• [Source data]
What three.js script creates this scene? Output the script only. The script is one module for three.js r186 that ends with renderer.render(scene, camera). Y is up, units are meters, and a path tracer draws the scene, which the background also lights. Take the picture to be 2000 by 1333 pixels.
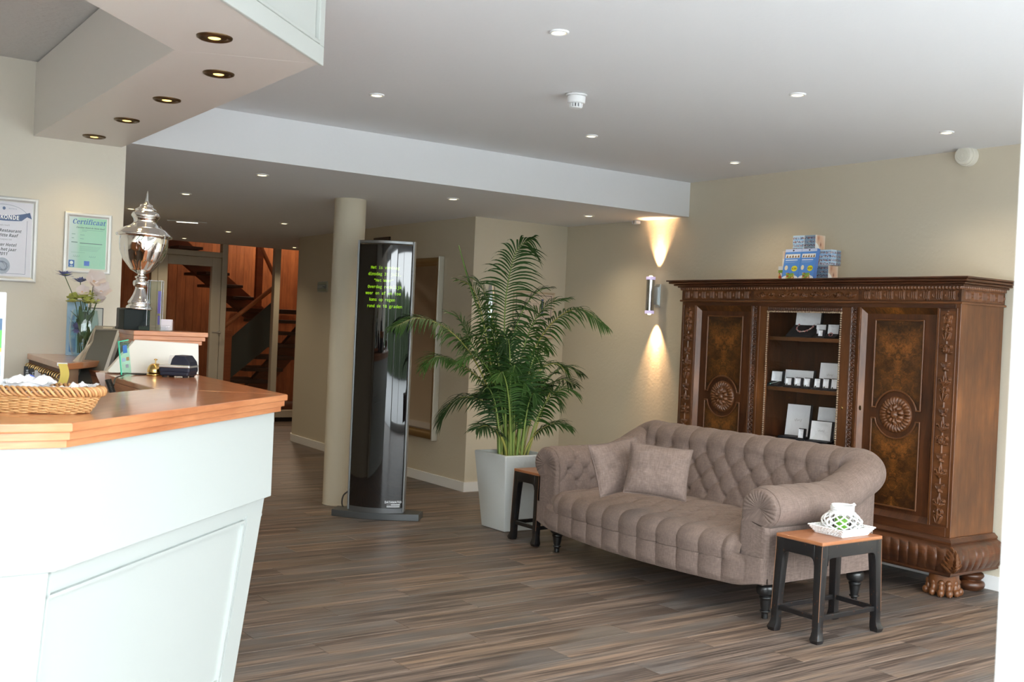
import * as THREE from 'three';
import { RoundedBoxGeometry } from 'three/addons/geometries/RoundedBoxGeometry.js';
import { mergeGeometries, mergeVertices, toCreasedNormals } from 'three/addons/utils/BufferGeometryUtils.js';
import { RectAreaLightUniformsLib } from 'three/addons/lights/RectAreaLightUniformsLib.js';
RectAreaLightUniformsLib.init();

// ---------------------------------------------------------------- camera, sky, exposure
const scene = new THREE.Scene();
const FOCAL = 2100, EYE = 1.45;                       // focal length in pixels of a 2000 x 1333 frame
const PITCH = THREE.MathUtils.degToRad(-0.72), ROLL = THREE.MathUtils.degToRad(2.5), YAW = THREE.MathUtils.degToRad(35.4);
const FWD = new THREE.Vector3(Math.sin(YAW) * Math.cos(PITCH), Math.sin(PITCH), -Math.cos(YAW) * Math.cos(PITCH));
const RIGHT0 = new THREE.Vector3(Math.cos(YAW), 0, Math.sin(YAW)), UP0 = new THREE.Vector3().crossVectors(RIGHT0, FWD);
const RIGHT = RIGHT0.clone().multiplyScalar(Math.cos(ROLL)).addScaledVector(UP0, Math.sin(ROLL));
const UP = UP0.clone().multiplyScalar(Math.cos(ROLL)).addScaledVector(RIGHT0, -Math.sin(ROLL));
const camera = new THREE.PerspectiveCamera(2 * Math.atan(666.5 / FOCAL) * 180 / Math.PI, 2000 / 1333, 0.05, 200);
camera.position.set(0, EYE, 0);
camera.up.copy(UP);
camera.lookAt(FWD.clone().add(camera.position));
camera.focus = 6.3; camera.userData.fStop = 8;

const SKY_POWER = 10.2, EXPOSURE = 1.1;
scene.background = new THREE.Color().setRGB(0.90, 0.97, 1.0);   // bright overcast sky
scene.backgroundIntensity = SKY_POWER;
const renderer = new THREE.WebGLRenderer({ antialias: true });
renderer.toneMapping = THREE.LinearToneMapping;
renderer.toneMappingExposure = EXPOSURE;
renderer.shadowMap.enabled = true;
const SPOT_POWER = 2.4, SCONCE_POWER = .85, STAIR_POWER = 4.5;

// ---------------------------------------------------------------- measuring: where a sight line meets a plane
const ray = (x, y) => RIGHT.clone().multiplyScalar((x - 1000) / FOCAL).addScaledVector(UP, -(y - 666.5) / FOCAL).add(FWD);
const at = (x, y, depth) => ray(x, y).multiplyScalar(depth).add(camera.position);
const onX = (x, y, X) => { const d = ray(x, y); return d.multiplyScalar(X / d.x).add(camera.position); };
const onY = (x, y, Y) => { const d = ray(x, y); return d.multiplyScalar((Y - EYE) / d.y).add(camera.position); };
const onZ = (x, y, Z) => { const d = ray(x, y); return d.multiplyScalar(Z / d.z).add(camera.position); };
const depthOf = (p) => p.clone().sub(camera.position).dot(FWD);

// ---------------------------------------------------------------- helpers
const V = (x, y, z) => new THREE.Vector3(x, y, z), V2 = (x, y) => new THREE.Vector2(x, y);
let seedState = 12345;
const rnd = (a = 1, b) => { seedState = (seedState + 0x6d2b79f5) | 0; let t = Math.imul(seedState ^ (seedState >>> 15), 1 | seedState); t = (t + Math.imul(t ^ (t >>> 7), 61 | t)) ^ t; const r = ((t ^ (t >>> 14)) >>> 0) / 4294967296; return b === undefined ? r * a : a + r * (b - a); };
const clamp = (x, a = 0, b = 1) => Math.min(b, Math.max(a, x)), mix = (a, b, t) => a + (b - a) * t, sstep = (a, b, x) => { const t = clamp((x - a) / (b - a)); return t * t * (3 - 2 * t); };
const counts = {};
const numbered = (n) => { const k = counts[n] = (counts[n] ?? -1) + 1; return k ? n + '_' + String(k).padStart(3, '0') : n; };
function tag(o, label, category, group) { o.userData.label = label; if (category) o.userData.category = category; if (group) o.userData.group = group; return o; }
function thing(name, label, category, pos = [0, 0, 0], turn = 0, group) {
  const o = new THREE.Group(); o.name = numbered(name); scene.add(o);
  o.position.set(...(pos.isVector3 ? pos.toArray() : pos)); o.rotation.y = turn;
  return tag(o, label, category, group);
}
function part(name, geo, mat, parent = scene) {
  const m = new THREE.Mesh(Array.isArray(geo) ? join(geo) : geo, mat);
  m.name = parent === scene ? numbered(name) : name; parent.add(m);
  return m;
}
function struct(name, geo, mat, parent = scene, label) {
  const m = geo ? part(name, geo, mat, parent) : new THREE.Group();
  if (!geo) { m.name = name; parent.add(m); }
  if (parent === scene) m.userData.kind = 'structure';
  if (label) m.userData.label = label;
  return m;
}
function copyOf(o, label, group) { const c = o.clone(); c.name = numbered(o.name.replace(/_\d{3}$/, '')); scene.add(c); c.userData = { ...o.userData }; if (label) c.userData.label = label; if (group) c.userData.group = group; return c; }
function join(list) {
  list = list.map((g) => { g = g.index ? g.toNonIndexed() : g.clone(); for (const k of Object.keys(g.attributes)) if (!['position', 'normal', 'uv'].includes(k)) g.deleteAttribute(k); if (!g.attributes.normal) g.computeVertexNormals(); if (!g.attributes.uv) g.setAttribute('uv', new THREE.Float32BufferAttribute(new Float32Array(g.attributes.position.count * 2), 2)); g.morphAttributes = {}; return g; });
  return list.length === 1 ? list[0] : mergeGeometries(list);
}
// texture coordinates in metres, laid along the plane each face looks at; swap turns the grain
function metric(g, swap = false, du = 0, dv = 0) {
  g = g.index ? g.toNonIndexed() : g;
  const p = g.attributes.position, uv = new Float32Array(p.count * 2), a = V(), b = V(), c = V();
  for (let i = 0; i < p.count; i += 3) {
    a.fromBufferAttribute(p, i); b.fromBufferAttribute(p, i + 1); c.fromBufferAttribute(p, i + 2);
    const n = b.clone().sub(a).cross(c.clone().sub(a)), ax = Math.abs(n.x), ay = Math.abs(n.y), az = Math.abs(n.z);
    [a, b, c].forEach((q, k) => {
      let u, v; if (ay >= ax && ay >= az) { u = q.x; v = q.z; } else if (ax >= az) { u = q.z; v = q.y; } else { u = q.x; v = q.y; }
      if (swap) [u, v] = [v, u];
      uv[(i + k) * 2] = u + du; uv[(i + k) * 2 + 1] = v + dv;
    });
  }
  g.setAttribute('uv', new THREE.BufferAttribute(uv, 2)); if (!g.attributes.normal) g.computeVertexNormals();
  return g;
}
const bx = (x0, x1, y0, y1, z0, z1, r = 0, swap = false) => {
  const w = Math.abs(x1 - x0), h = Math.abs(y1 - y0), d = Math.abs(z1 - z0);
  const g = r ? new RoundedBoxGeometry(w, h, d, 2, Math.min(r, w / 2.01, h / 2.01, d / 2.01)) : new THREE.BoxGeometry(w, h, d);
  g.translate((x0 + x1) / 2, (y0 + y1) / 2, (z0 + z1) / 2);
  return metric(g, swap);
};
const cyl = (r0, r1, h, x = 0, y = 0, z = 0, seg = 32) => new THREE.CylinderGeometry(r1, r0, h, seg).translate(x, y + h / 2, z);
const lathe = (pts, seg = 48) => new THREE.LatheGeometry(pts.map(([r, y]) => V2(r, y)), seg);
function smoothPts(pts, n = 60) { const c = new THREE.CatmullRomCurve3(pts.map(([a, b]) => V(a, b, 0)), false, 'centripetal'); return c.getPoints(n).map((p) => [Math.max(0, p.x), p.y]); }
const tube = (pts, r, seg = 40, rs = 8, closed = false) => new THREE.TubeGeometry(new THREE.CatmullRomCurve3(pts.map((p) => p.isVector3 ? p : V(...p)), closed, 'centripetal'), seg, r, rs, closed);
const bar = (a, b, r, rs = 8) => new THREE.TubeGeometry(new THREE.LineCurve3(a, b), 1, r, rs);
function beam(a, b, w, h) {                                    // square bar from a to b
  const d = b.clone().sub(a), L = d.length(), g = new THREE.BoxGeometry(w, h, L);
  g.applyMatrix4(new THREE.Matrix4().lookAt(V(0, 0, 0), d.clone().negate(), V(0, 1, 0))); g.translate(...a.clone().add(b).multiplyScalar(.5).toArray());
  return metric(g);
}
// prism over a plan polygon [[x, z], ...] between two heights
function slab(poly, y0, y1, bevel = 0, swap = false) {
  const s = new THREE.Shape(poly.map(([x, z]) => V2(x, -z)));
  const g = new THREE.ExtrudeGeometry(s, { depth: y1 - y0 - 2 * bevel, bevelEnabled: bevel > 0, bevelSize: bevel, bevelThickness: bevel, bevelSegments: 2, bevelOffset: -bevel });
  g.rotateX(-Math.PI / 2); g.translate(0, y0 + bevel, 0);
  return metric(g, swap);
}
// a grid surface f(u, v) -> Vector3, u and v in 0..1
function grid(nu, nv, f, uvScale = null, closedU = false) {
  const pos = new Float32Array((nu + 1) * (nv + 1) * 3), uv = new Float32Array((nu + 1) * (nv + 1) * 2), idx = [];
  for (let j = 0, k = 0; j <= nv; j++) for (let i = 0; i <= nu; i++, k++) {
    const p = f(i / nu, j / nv); pos[k * 3] = p.x; pos[k * 3 + 1] = p.y; pos[k * 3 + 2] = p.z;
    uv[k * 2] = i / nu * (uvScale ? uvScale[0] : 1); uv[k * 2 + 1] = j / nv * (uvScale ? uvScale[1] : 1);
    if (i < nu && j < nv) { const a = k, b = k + 1, c = k + nu + 2, d = k + nu + 1; idx.push(a, b, c, a, c, d); }
  }
  const g = new THREE.BufferGeometry(); g.setAttribute('position', new THREE.BufferAttribute(pos, 3)); g.setAttribute('uv', new THREE.BufferAttribute(uv, 2)); g.setIndex(idx); g.computeVertexNormals();
  if (closedU) { const n = g.attributes.normal; for (let j = 0; j <= nv; j++) { const a = j * (nu + 1), b = a + nu, s = V(n.getX(a) + n.getX(b), n.getY(a) + n.getY(b), n.getZ(a) + n.getZ(b)).normalize(); n.setXYZ(a, s.x, s.y, s.z); n.setXYZ(b, s.x, s.y, s.z); } }
  return g;
}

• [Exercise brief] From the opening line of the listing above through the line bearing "RectAreaLightUniformsLib.init();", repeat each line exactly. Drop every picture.

• [Finished answer]
What three.js script creates this scene? Output the script only. The script is one module for three.js r186 that ends with renderer.render(scene, camera). Y is up, units are meters, and a path tracer draws the scene, which the background also lights. Take the picture to be 2000 by 1333 pixels.
import * as THREE from 'three';
import { RoundedBoxGeometry } from 'three/addons/geometries/RoundedBoxGeometry.js';
import { mergeGeometries, mergeVertices, toCreasedNormals } from 'three/addons/utils/BufferGeometryUtils.js';
import { RectAreaLightUniformsLib } from 'three/addons/lights/RectAreaLightUniformsLib.js';
RectAreaLightUniformsLib.init();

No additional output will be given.